The Lafarge truck outside our place


We passed both inspections (engineer & city) and so this morning, at 9:30am, the Lafarge cement truck rolled up to our place and got set to pump. We showed up just after 10am, and they were in full swing. The whole thing was fast and efficient with one person running the truck, one person running the "concrete hose" (aka. line pump), and then two others (our formers) vibrating (to remove air from the concrete) and troweling the footings level. We used 28 MPA (hardness of concrete) with 30% flyash - which is a "green" aspect to concrete (concrete's really energy-intensive to make, and fly ash is a by product from coal-fired power plants that used to go to waste...the fly ash also helps to strengthen the concrete). I opted to go for Lafarge in part because I know they've been a strong advocate on the global level for improving the carbon footprint (and other conservation issues) associated with concrete (WWF has had a partnership with them for many years now). I'm not suggesting they're perfect, but at least they're aware and trying to make a difference on a number of fronts, which is a step beyond ignoring the problem.



Fastfoot plastic sheets in place for footings

First pour!


Kristina: pregnant supervisor extraordinaire

I also opted to use Fab-Form's Fastfoot product which is basically "footing in a bag". The reasons: it results in less use of lumber, it results in less waste of concrete (attested to by the fact that we managed all of the pour in one go, despite thinking we might need some additional concrete), and it waterproofs the footings, which is a nice plus to have when you're sitting on clay at the bottom of a hill. They seemed to work really well and I'll guess I'll find out tomorrow or Monday how they look (NOTE: checked in today...looking good and hard)!

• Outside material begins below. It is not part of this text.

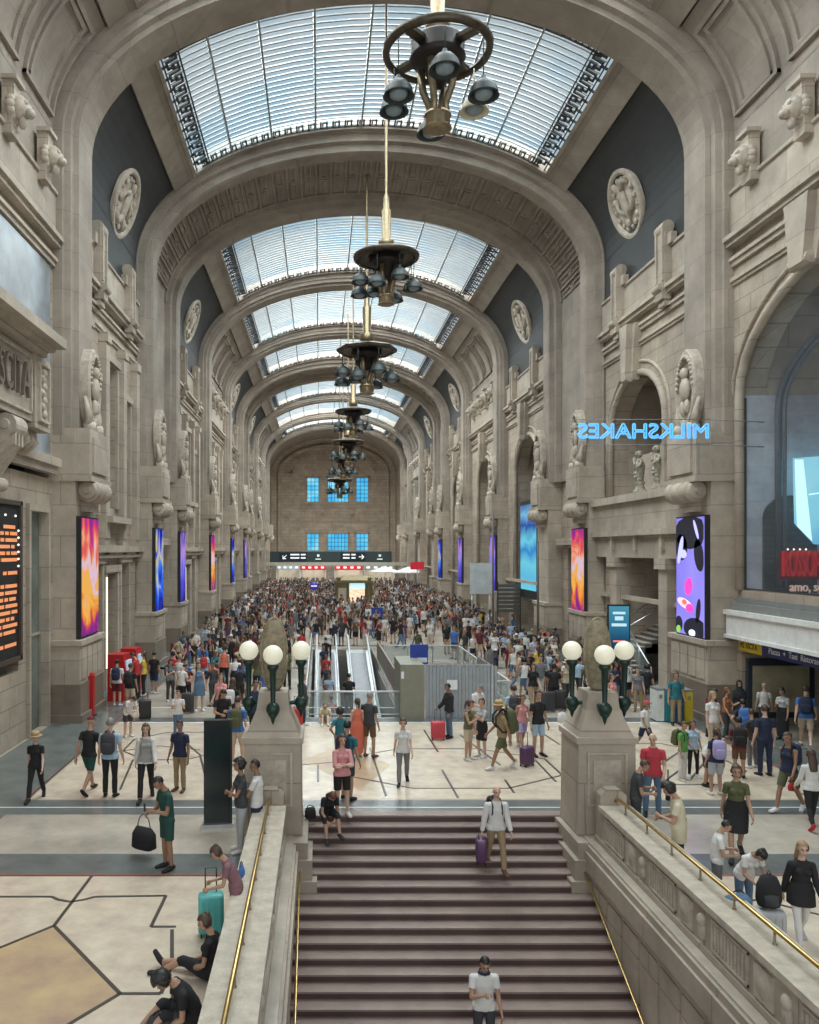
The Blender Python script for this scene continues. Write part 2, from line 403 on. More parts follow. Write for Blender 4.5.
# parapets with relief panels, coping, brass rails
def parapet(s, label):
    x = STX1 + .22 if s > 0 else STX0 - .22      # stair face
    t = thing('stair_parapet', label, 'parapet', (x, 11, 0))
    o = MB()
    f = lambda d: s * d
    y0, y1 = -6.5, 5.9
    o.box(f(0), f(.52), y0, y1, 0, .70); o.box(f(-.05), f(.57), y0, y1, 0, .10); 
    o.prism([(f(-.015), .12), (f(.535), .12), (f(.535), 1.0), (f(.4), 1.12), (f(.12), 1.12), (f(-.015), 1.0)], 'y', y1 - .28, y1 + .01, 0)
    part(o, 'body', [STONE_P], t)
    c = MB(); c.box(f(-.07), f(.60), y0, y1 - .3, .70, .80); c.box(f(-.03), f(.55), y0, y1 - .3, .66, .70)
    part(c, 'coping', [mat('pale_coping_stone', (.46, .41, .33), .6, scale=5, var=.22, bump=.4)], t)
    rl = MB(); y = y1 - .55; k = 0
    while y > y0 + 1:
        wd = 1.0 if k % 3 == 0 else (.45 if k % 3 == 1 else .3)
        fr = .03
        if k % 3 == 0:       # fluted panel
            rl.box(f(-.03), 0, y - wd, y, .58, .62); rl.box(f(-.03), 0, y - wd, y, .14, .18)
            rl.box(f(-.033), 0, y - wd, y - wd + fr, .139, .621); rl.box(f(-.033), 0, y - fr, y, .139, .621)
            for q in range(9): rl.box(f(-.022), 0, y - .12 - q * .095, y - .07 - q * .095, .2, .56)
        elif k % 3 == 1:     # shield
            rl.lathe([(.001, 0), (.16, .02), (.2, .05), (.001, .06)], (f(-.06) if s > 0 else 0, y - wd / 2, .39), 16, axis='x', sc=(1, 1.15))
            rl.box(f(-.03), 0, y - wd, y, .14, .6)
        else:                # standing figure or lion mask
            rl.ball((f(-.02), y - wd / 2, .46), .1, 10, sc=(.7, 1, 1.1)); rl.ball((f(-.01), y - wd / 2, .3), .12, 10, sc=(.5, .8, 1.3))
        y -= wd + .16; k += 1
    part(rl, 'relief', [STONE_D], t)
    b = MB(); xr = f(.27)
    b.tube([(xr, y0, 1.0), (xr, y1 - .62, 1.0), (xr, y1 - .45, .98), (xr, y1 - .36, .9)], .032, 10)
    part(b, 'handrail', [BRASS], t)
    k = 0
    while y1 - .9 - 1.05 * k > y0:
        q = MB(); q.lathe([(.034, 0), (.034, .012), (.018, .02), (.018, .2)], (xr, y1 - .9 - 1.05 * k, .8), 8)
        part(q, 'rail_post', [BRONZE_L], t); k += 1
    return t
parapet(1, 'right stone parapet with carved panels and a brass rail')
parapet(-1, 'left stone parapet with a brass rail, beside the seated travellers')
for s, lab in ((1, 'sloping brass handrail on the right wall of the stairs'), (-1, 'sloping brass handrail on the left wall of the stairs')):
    x = (STX1 - .12) if s > 0 else (STX0 + .12)
    t = thing('stair_handrail', lab, 'handrail', (x, 16.6, 0))
    b = MB(); sl = RISE / RUN
    b.tube([(s * .1, .1, -.10 + .2 - .75), (0, .1, -.0 - .55), (0, -11, -.55 - 11.1 * sl)], .024, 8)
    part(b, 'rail', [BRASS], t)
    for k in range(6):
        q = MB(); yy = -.7 - 1.9 * k; zz = -.55 - sl * (.1 - yy)
        q.tube([(0, yy, zz - .02), (0, yy, zz - .08), (s * .16, yy, zz - .1)], .013, 6)
        part(q, 'bracket', [BRASS], t)

# gate pillars at the stair head, with their oval finials; the lamps are things of their own
def pillar(cx, label):
    t = thing('stair_pillar', label, 'pillar', (cx, 17.75, 0))
    b = MB()
    b.taper(0, 0, 1.30, 1.3, -.2, 1.24, 1.25, .35); b.taper(0, 0, 1.24, 1.25, .35, 1.22, 1.22, 1.95)
    b.taper(0, 0, 1.32, 1.32, 1.95, 1.32, 1.32, 2.08); b.taper(0, 0, 1.18, 1.18, 2.08, .72, .8, 2.62); b.taper(0, 0, .72, .8, 2.62, .62, .7, 3.0)
    part(b, 'shaft', [STONE_P], t)
    p = MB()
    for (x0, x1, z0, z1, yy) in ((-.42, .42, 1.72, 1.76, -.645), (-.42, .42, .62, .66, -.645), (-.43, -.38, .61, 1.77, -.65), (.38, .43, .61, 1.77, -.65), (-.30, .30, .75, 1.6, -.64)):
        p.box(x0, x1, yy, -.60, z0, z1)
    part(p, 'face_panel', [STONE_D], t)
    s = 1 if cx > 2 else -1
    q = MB()
    for i, (e, z0, z1) in enumerate(((.34, -2.0, -.75), (.24, -.75, -.35), (.14, -.35, -.02))):
        q.box(-s * (.62 + e), s * .62, -1.05 - .1 * (2 - i), .68, z0, z1)
    part(q, 'plinth', [STONE_P], t)
    f = MB()
    f.lathe([(.001, 0), (.14, .02), (.2, .1), (.14, .18), (.2, .24)], (0, 0, 3.0), 16)
    rings = []
    for i in range(17):
        a = -PI / 2 + PI * i / 16
        zz = 3.78 + .80 * math.sin(a); r = .27 * math.cos(a) ** .8 * (1 + .08 * math.sin(a)) + .002
        rings.append([(r * math.cos(2 * PI * j / 20), .62 * r * math.sin(2 * PI * j / 20), zz) for j in range(20)])
    f.loft(rings); 
    f.tube([(.28 * math.cos(a), -.02, 3.78 + .81 * math.sin(a)) for a in [2 * PI * i / 30 for i in range(31)]], .035, 8)
    part(f, 'finial', [mat('mossy_finial_stone', (.27, .23, .15), .8, scale=9, var=.35, bump=.6)], t)
    return t
PLX, PRX = -1.02, 6.15
pillar(PLX, 'left stone pillar at the stair head with an oval finial')
pillar(PRX, 'right stone pillar at the stair head with an oval finial')
GLOBE = mat('lit_opal_globe', (.62, .60, .47), .3, var=0, emis=.50)
def globe_lamp(x, y, label, dx, dy, grp):
    t = thing('globe_lamp', label, 'lamp', (x, y, 2.72), group=grp)
    b = MB(); b.ball((0, 0, 0), .15, 16); b.lathe([(.001, -.34), (.03, -.28), (.05, -.2), (.12, -.1), (.02, 0)], (0, 0, 0), 12)
    b.tube([(0, 0, 0), (dx, dy, 0)], .05, 8); part(b, 'bracket', [GREENP], t)
    p = MB(); p.lathe([(.07, .08), (.05, .16), (.062, .5), (.075, .8), (.12, .86), (.13, .93), (.07, .95)], (0, 0, 0), 14); part(p, 'post', [GREENP], t)
    g = MB(); g.ball((0, 0, 1.15), .212, 22); part(g, 'globe', [GLOBE], t)
    l = bpy.data.lights.new('globe_light', 'POINT'); l.energy = 6; l.shadow_soft_size = .2; l.color = (1, .9, .7)
    return t
for cx, side in ((PLX, 'left'), (PRX, 'right')):
    g = 'globe lamps on the %s stair pillar' % side
    globe_lamp(cx - .56, 17.75, 'left globe lamp of three on the %s pillar' % side, .5, 0, g)
    globe_lamp(cx + (.02 if side == 'left' else -.1), 17.0, 'middle globe lamp of three on the %s pillar, nearest the stairs' % side, 0, .5, g)
    globe_lamp(cx + .6, 17.75, 'right globe lamp of three on the %s pillar' % side, -.5, 0, g)
# ------------------------------------------------------------------ walls of the hall
def XS(s, d):          # x of a point d metres inward from the wall plane of side s
    return XC + s * (AV - d)
def wb(mb, s, d0, d1, y0, y1, z0, z1, mi=0):
    a, b = sorted((XS(s, d0), XS(s, d1))); mb.box(a, b, y0, y1, z0, z1, mi)
def wall_panel(mb, s, y0, y1, z0, z1, holes, th=.9, mi=0):
    """wall slab with rectangular or arched holes; hole = (ya, yb, za, zb, crown or None)"""
    ys = sorted({y0, y1, *[h[0] for h in holes], *[h[1] for h in holes]})
    for ya, yb in zip(ys[:-1], ys[1:]):
        mine = sorted([h for h in holes if h[0] <= ya and h[1] >= yb], key=lambda h: h[2])
        z = z0
        for h in mine:
            if h[2] > z: wb(mb, s, -th, 0, ya, yb, z, h[2], mi)
            z = h[3]
            if h[4]:
                n = 14; c = (h[0] + h[1]) / 2; hw = (h[1] - h[0]) / 2; top = h[4] + .25
                pts = [(c - hw * math.cos(PI * i / n), h[3] + (h[4] - h[3]) * math.sin(PI * i / n)) for i in range(n + 1)]
                xi, xo = XS(s, 0), XS(s, -th)
                for (p, q) in (zip(pts[:-1], pts[1:]) if ya == h[0] else ()):
                    vs = [(x, yy, zz) for x in (xi, xo) for (yy, zz) in (p, q, (q[0], top), (p[0], top))]
                    mb.add(vs, [(0, 1, 2, 3), (7, 6, 5, 4), (0, 4, 5, 1), (1, 5, 6, 2), (2, 6, 7, 3), (3, 7, 4, 0)], mi)
                z = top
            if False: pass
        if z < z1: wb(mb, s, -th, 0, ya, yb, z, z1, mi)
def sweep(path, prof, closed_prof=True):
    """rings of prof=(offset, y) along path of (point, normal) in the x-z plane"""
    return [[(p[0] + n[0] * o, y, p[1] + n[1] * o) for (o, y) in prof] for (p, n) in path]
def arch_path(a, b, zleg, n=44):
    """from the foot of the left leg over the crown to the foot of the right leg; normals point outward"""
    out = [((XC - a, zleg), (-1, 0))]
    for i in range(n + 1):
        t = PI - PI * i / n
        c, s_ = math.cos(t), math.sin(t)
        nx, nz = b * c, a * s_; l = math.hypot(nx, nz)
        out.append(((XC + a * c, ZS + b * s_), (nx / l, nz / l)))
    out.append(((XC + a, zleg), (1, 0)))
    return out
def arch_sweep(mb, a, b, zleg, prof, mi=0, n=44):
    mb.loft(sweep(arch_path(a, b, zleg, n), prof), mi, False)

trim_no = [7]
def trim(mb, mats):
    trim_no[0] += 1
    return struct(mb, 'trim_%d' % trim_no[0], mats)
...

Final section of pour with Mark looking on supervising



So, we now have footings. Apparently they'll have enough strength to actually build on by tomorrow afternoon, and then cure over the course of several weeks until they reach maximum strength. On Monday, the insulated concrete forms will arrive and get set up. Hopefully that means we'll do another set of inspections on Tuesday, and the second pour on Wednesday, with backframing beginning on Thursday. At that point, the house will really start to take shape.

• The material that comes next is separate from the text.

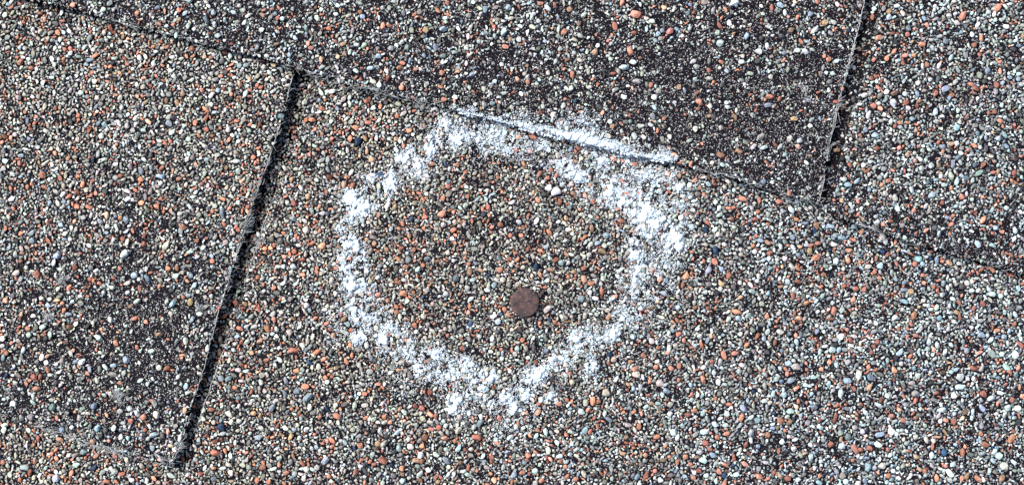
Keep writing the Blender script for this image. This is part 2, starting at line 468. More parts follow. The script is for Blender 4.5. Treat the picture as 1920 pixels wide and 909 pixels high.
# ------------------------------------------------------------------ granules
def ico(sub):
    t = (1 + 5 ** .5) / 2
    V = [(-1, t, 0), (1, t, 0), (-1, -t, 0), (1, -t, 0), (0, -1, t), (0, 1, t), (0, -1, -t), (0, 1, -t), (t, 0, -1), (t, 0, 1), (-t, 0, -1), (-t, 0, 1)]
    F = [(0, 11, 5), (0, 5, 1), (0, 1, 7), (0, 7, 10), (0, 10, 11), (1, 5, 9), (5, 11, 4), (11, 10, 2), (10, 7, 6), (7, 1, 8), (3, 9, 4), (3, 4, 2), (3, 2, 6), (3, 6, 8), (3, 8, 9),
         (4, 9, 5), (2, 4, 11), (6, 2, 10), (8, 6, 7), (9, 8, 1)]
    V = [np.array(p) / np.linalg.norm(p) for p in V]
    for _ in range(sub):
        cache = {}; G = []
        def mid(a, b):
            k = (min(a, b), max(a, b))
            if k not in cache:
                m = V[a] + V[b]; V.append(m / np.linalg.norm(m)); cache[k] = len(V) - 1
            return cache[k]
        for a, b, c in F:
            x, y, z = mid(a, b), mid(b, c), mid(c, a)
            G += [(a, x, z), (b, y, x), (c, z, y), (x, y, z)]
        F = G
    return np.array(V), np.array(F)


def crystal(sub, seed, planes=10):
    r = np.random.default_rng(seed)
    V, F = ico(sub)
    n = r.normal(size=(planes, 3)); n /= np.linalg.norm(n, axis=1)[:, None]
    n = np.concatenate([n, [[0, 0, 1.], [0, 0, -1.]]])
    dd = r.uniform(0.56, 1.0, len(n))
    g = (V @ n.T / dd).max(1)
    g = np.maximum(g, 0.55)
    Q = V / g[:, None]
    # tumble a little so edges differ, squash to a pebble
    Q *= np.array([1.0, r.uniform(0.58, 1.0), r.uniform(0.6, 0.8)])
    Q[:, :2] /= np.sqrt(np.abs(Q[:, 0]).max() * np.abs(Q[:, 1]).max())
    return Q, F


def chip(seed, npts, squash=(0.5, 0.72)):
    """crushed angular chip: convex hull of a few well separated points, flat on top"""
    import bmesh
    r = np.random.default_rng(seed)
    P = []
    while len(P) < npts:
        c = r.normal(size=3); c /= np.linalg.norm(c)
        if all(np.dot(c, p) < math.cos(2.1 / math.sqrt(npts)) for p in P): P.append(c)
    P = np.array(P) * r.uniform(0.82, 1.0, (npts, 1))
    P[:, 2] = np.clip(P[:, 2], -0.9, r.uniform(0.62, 0.85)) * 1.1
    P *= np.array([1.0, r.uniform(0.5, 0.98), r.uniform(*squash) * 1.15])
    P[:, :2] *= 0.95 / np.sqrt(np.abs(P[:, 0]).max() * np.abs(P[:, 1]).max())
    bm = bmesh.new()
    for p in P: bm.verts.new(p)
    bmesh.ops.convex_hull(bm, input=bm.verts)
    bmesh.ops.delete(bm, geom=[q for q in bm.verts if not q.link_faces], context='VERTS')
    bmesh.ops.triangulate(bm, faces=bm.faces)
    bmesh.ops.recalc_face_normals(bm, faces=bm.faces)
    bm.verts.index_update()
    V = np.array([q.co[:] for q in bm.verts]); F = np.array([[q.index for q in f.verts] for f in bm.faces]); bm.free()
    return V, F


BIG = [chip(100 + i, 17) for i in range(36)]
SMALL = [chip(300 + i, 10) for i in range(24)]
pyr_f = np.array([(0, 1, 4), (1, 2, 4), (2, 3, 4), (3, 0, 4)])
SPECK = []
for i in range(10):
    a = np.sort(rng.uniform(0, 2 * math.pi, 4) * 0.25 + np.arange(4) * math.pi / 2)
    q = np.stack([np.cos(a) * rng.uniform(.7, 1.1, 4), np.sin(a) * rng.uniform(.7, 1.1, 4), np.full(4, -0.3)], 1)
    SPECK.append((np.concatenate([q, [[rng.uniform(-.4, .4), rng.uniform(-.4, .4), 0.75]]]), pyr_f))


def scatter_mesh(items, shapes):
    """items: (n,6) u,v,z,r,angle,shape -> verts (in grid units, already metres), faces, item index per vert"""
    Vs, Fs, Is = [], [], []; off = 0
    items = np.asarray(items)
    for k, (Q, F) in enumerate(shapes):
        sel = np.nonzero(items[:, 5].astype(int) == k)[0]
        if not len(sel): continue
        it = items[sel]
        ca, sa = np.cos(it[:, 4]), np.sin(it[:, 4])
        tx = it[:, 6] if it.shape[1] > 6 else 0 * ca          # tilt
        q = Q[None] * it[:, 3][:, None, None]
        z = q[..., 2] + q[..., 0] * tx[:, None]
        x = q[..., 0] * ca[:, None] - q[..., 1] * sa[:, None] + it[:, 0][:, None]
        y = q[..., 0] * sa[:, None] + q[..., 1] * ca[:, None] + it[:, 1][:, None]
        z = z + it[:, 2][:, None]
        X, Y, Z = W(x, y, z)
        Vs.append(np.stack([X, Y, Z], -1).reshape(-1, 3))
        n = len(Q)
        # v axis is flipped in W, so reverse winding
        Fs.append((F[None, :, ::-1] + (off + np.arange(len(sel)) * n)[:, None, None]).reshape(-1, 3))
        Is.append(np.repeat(sel, n)); off += n * len(sel)
    return np.concatenate(Vs), np.concatenate(Fs), np.concatenate(Is)


PALETTE = {
    'c': (0.485, 0.445, 0.40), 'g': (0.305, 0.31, 0.30), 'l': (0.495, 0.51, 0.49), 'w': (0.66, 0.72, 0.695), 'm': (0.54, 0.64, 0.635),
    'b': (0.29, 0.36, 0.43), 'o': (0.53, 0.235, 0.165), 'r': (0.33, 0.135, 0.10), 't': (0.42, 0.27, 0.18), 'k': (0.06, 0.06, 0.065), 'n': (0.028, 0.06, 0.125),
    'e': (0.205, 0.195, 0.19)}
KEYC = list(PALETTE)
PALA = np.array([PALETTE[k] for k in KEYC])
#               c    g    l    w    m    b    o    r    t    k    n    e
WARM = np.array([.20, .20, .21, .07, .02, .04, .14, .02, .035, .06, .004, .15])
COOL = np.array([.10, .17, .23, .12, .085, .08, .11, .03, .02, .06, .009, .13])
WARM /= WARM.sum(); COOL /= COOL.sum()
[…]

Footings: troweled and with rebar tied-in.


In other news:
- No baby yet
- Most of the windows are apparently ready (way ahead of schedule!) which is good...but we still need to get some other ones into production (front and rear). Hopefully we can do that soon - possibly as early as next weekend even if things go really well (though I'm not crossing my fingers on that).
- Think I've found some fir flooring that can be used to replace the damaged stuff upstairs for a few hundred dollars.
- I'm concluding that I'd like to have some storage space up in the attic and ultimately, that we'll put in an insulated shed at the rear as well.

So - wish us luck for the baby and the finishing the rest of the foundations this week!